Angin segar datang melalui Permendikdasmen Nomor 13 Tahun 2025 yang menegaskan kembali posisi strategis Pramuka. Meski tidak seketat regulasi sebelumnya, kebijakan baru ini memberikan legitimasi penting dengan mewajibkan setiap satuan pendidikan sekolah dan madrasah menyediakan program wajib kepramukaan. Regulasi ini bukan sekadar pengakuan formal, melainkan pintu masuk untuk transformasi—dari kegiatan seremonial menjadi program terstruktur yang terintegrasi dengan kurikulum pendidikan karakter di sekolah dan madrasah.
Dengan payung hukum yang lebih jelas, madrasah kini memiliki peluang untuk mendesain ulang program Pramuka secara kreatif. Tantangannya adalah bagaimana mengubah kerangka regulatif menjadi praktik edukatif yang bermakna—bukan sekadar memenuhi kewajiban administratif, tetapi benar-benar menjadikan Pramuka sebagai laboratorium hidup pembentukan karakter. Ini membutuhkan alokasi sumber daya yang proporsional dan komitmen seluruh pemangku kepentingan.
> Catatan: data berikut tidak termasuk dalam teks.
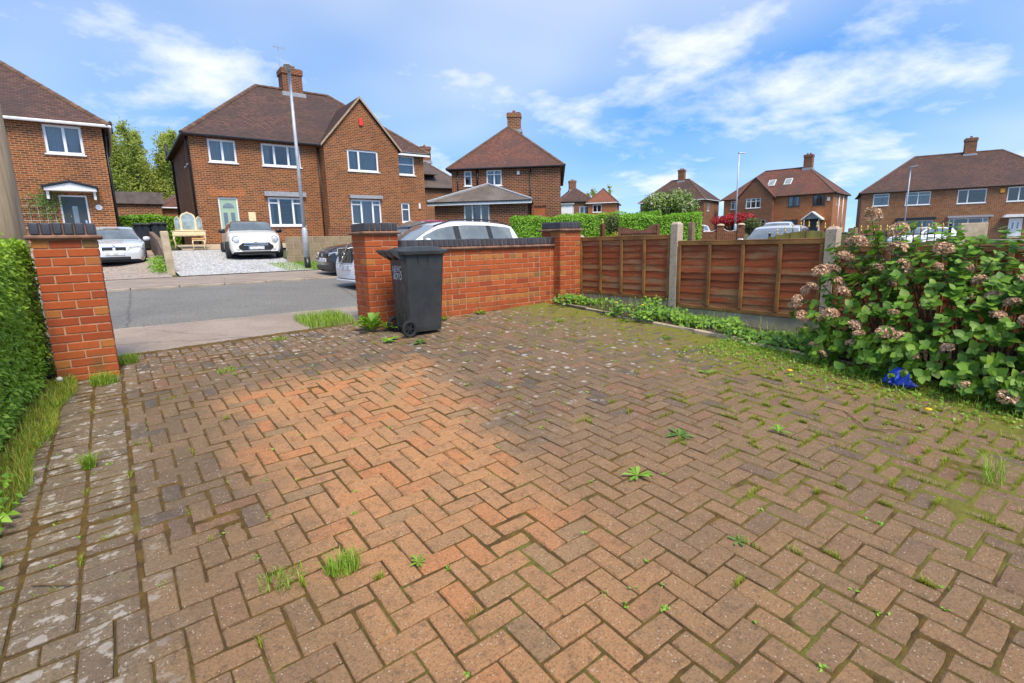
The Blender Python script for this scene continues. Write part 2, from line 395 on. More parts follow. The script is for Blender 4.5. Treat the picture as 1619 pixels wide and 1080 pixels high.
def mat_pave():
    t = NT('pinkish asphalt pavement'); p = t.pos(); g = t.noise(p, 130, 3, .7); b = t.noise(p, 1.4, 7, .65)
    c = t.mix(t.rng(b, .3, .7), (.26, .205, .165), (.34, .275, .225)); c = t.mix(t.math('MULTIPLY', t.rng(t.noise(p, 38, 5, .8), .48, .66), .5), c, (.14, .11, .09)); c = t.mix(t.math('MULTIPLY', t.rng(t.noise(p, 55, 4, .8), .60, .68), .5), c, (.55, .48, .40))
    c = t.mix(t.rng(t.noise(p, 6, 6, .7), .60, .70, 0, .6), c, (.17, .13, .11))
    v = t.n('ShaderNodeTexVoronoi', _feature='DISTANCE_TO_EDGE', Scale=.6); t.t.links.new(t.mix(.15, p, t.noise(p, 3, 5, .6, 'Color'), 'ADD'), v.inputs['Vector'])
    c = t.mix(t.rng(v.outputs[0], .0, .007, .55, 0), c, (.08, .065, .055)); t.bump(g, .4, .006); return t.done(c, .92)
def mat_gravel(name, a, b, d, s=55):
    t = NT(name); p = t.pos(); v = t.n('ShaderNodeTexVoronoi', Scale=float(s)); t.t.links.new(p, v.inputs['Vector'])
    h = t.n('ShaderNodeSeparateColor'); t.t.links.new(v.outputs['Color'], h.inputs[0])
    c = t.mix(h.outputs[0], a, b); c = t.mix(t.rng(v.outputs['Distance'], .45, .8, 0, .85), c, d); c = t.mix(t.rng(t.noise(p, 1.5, 5), .55, .8, 0, .5), c, d)
    t.bump(t.math('SUBTRACT', 1., v.outputs['Distance']), 1., .02); return t.done(c, .85)
M['ground'] = mat_ground(); M['asphalt'] = mat_asphalt(); M['pavement'] = mat_pave()
M['gravel_white'] = mat_gravel('white gravel', (.66, .66, .64), (.40, .40, .40), (.17, .16, .15), 18)
M['gravel_brown'] = mat_gravel('mixed gravel', (.48, .40, .33), (.34, .28, .23), (.18, .14, .115), 17)
M['kerb'] = plain('kerb stone', (.33, .27, .21), .9, .2, 5, .4)

def sheet(name, xs, ys, off, mat, kind='structure', wob=0.):
    V = []; nx, ny = len(xs), len(ys)
    for y in ys:
        for x in xs: V.append((x + random.uniform(-wob, wob), y + random.uniform(-wob, wob), gz(x, y) + off))
    F = [(j * nx + i, j * nx + i + 1, (j + 1) * nx + i + 1, (j + 1) * nx + i) for j in range(ny - 1) for i in range(nx - 1)]
    o = link(name, npmesh(name, V, F, mat)); 
    if kind: o['kind'] = kind
    return o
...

Dinamika regulasi terakhir ini menunjukkan bahwa Pramuka di madrasah sedang bergerak menuju fase baru—dari kegiatan tambahan menjadi elemen esensial pendidikan karakter. Perubahan ini selaras dengan visi besar ekoteologi dan anti-korupsi, di mana nilai-nilai Pramuka tidak lagi diajarkan sebagai materi terpisah, tetapi diinternalisasi melalui praktik nyata dalam ekosistem pendidikan madrasah yang holistik.
Ekoteologi dan Anti-Korupsi
Gerakan ekoteologi yang digalakkan Kementerian Agama bukan sekadar kampanye lingkungan, melainkan revolusi paradigma yang menyatukan kesalehan ekologis dengan spiritualitas. Dalam konteks madrasah, pendekatan ini menemukan momentum tepat, di mana alam tidak lagi dipandang sebagai objek eksploitasi, tetapi sebagai amanah ilahiyah yang membutuhkan tanggung jawab kolektif. Pramuka menjadi medium ideal untuk mentransformasikan kesadaran ini menjadi aksi nyata, sekaligus membangun jembatan antara kesalehan individu dan tanggung jawab sosial.